Welfare reform ended America’s public assistance program as we knew it, transforming it from an income-entitlement program to an employment-assistance program. Following its enactment, welfare rolls dropped by more than half, from about 12 million in 1994 to just over 5 million in late 2001. Fortunately, the majority of those who left public assistance found work. Nevertheless, welfare reform still faces a large, and largely unrecognized, problem.
Inadequate transportation is keeping many from finding and holding jobs. Perhaps just as important for the job search as skills, education, attitudes, and childcare, job-seekers must be able to get to job sites.
Welfare recipients’ transportation needs depend on whether they’re still actively seeking employment or are already employed. Job searchers must travel to potential employers for interviews and applications, so they make almost twice as many trips as those not in the labor force, and their trips are often to dispersed locations. Many don’t own cars, so they’re reliant on public transit, but the bus is less flexible and sometimes less reliable than a private car.
Transportation needs go beyond work-related travel; in fact employment-related trips constitute only a small share of total trips (only eleven percent). A typical former recipient also makes multiple daily trips for shopping and social activities, and to fulfill childcare and household obligations.
While most transportation programs emphasize the needs of transit-dependent persons, most people nevertheless rely on automobiles for daily travel. Only 55 percent of welfare recipients own a car, but they make 64 percent of their trips in cars. Households with cars make 83 percent of their trips in private vehicles; but even those who don’t own cars travel by private car 35 percent of the time.
Travel patterns of welfare recipients are converging with those of other low-income people. Average trips per day among welfare recipients were only slightly fewer than among low- income single parents in the 1995 Nationwide Personal Transportation Survey. For both populations, work trips comprise only a tenth of all trips, while shopping and other trips dominate. For both groups, less than a fifth use public transit. Moreover, the average commute distance for employment is about seven miles among former recipients and about nine miles among low- income single parents. This convergence is not surprising since welfare reform is transforming the welfare population into a working-poor population.

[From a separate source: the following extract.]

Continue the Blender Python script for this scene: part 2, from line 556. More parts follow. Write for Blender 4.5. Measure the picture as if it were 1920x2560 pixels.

These travel patterns have profound implications for the next stage of welfare reform. Transportation policies must now heed the complex and diverse travel needs of both current and former welfare recipients who use both private and public transportation. Moreover, as travel patterns of welfare recipients and working poor converge, policy makers must confront the difficulties that job-seekers and carless job-holders face, by facilitating car ownership and by promoting new transit modes that are affordable, auto-like, and likely to help families that are struggling toward self-sufficiency.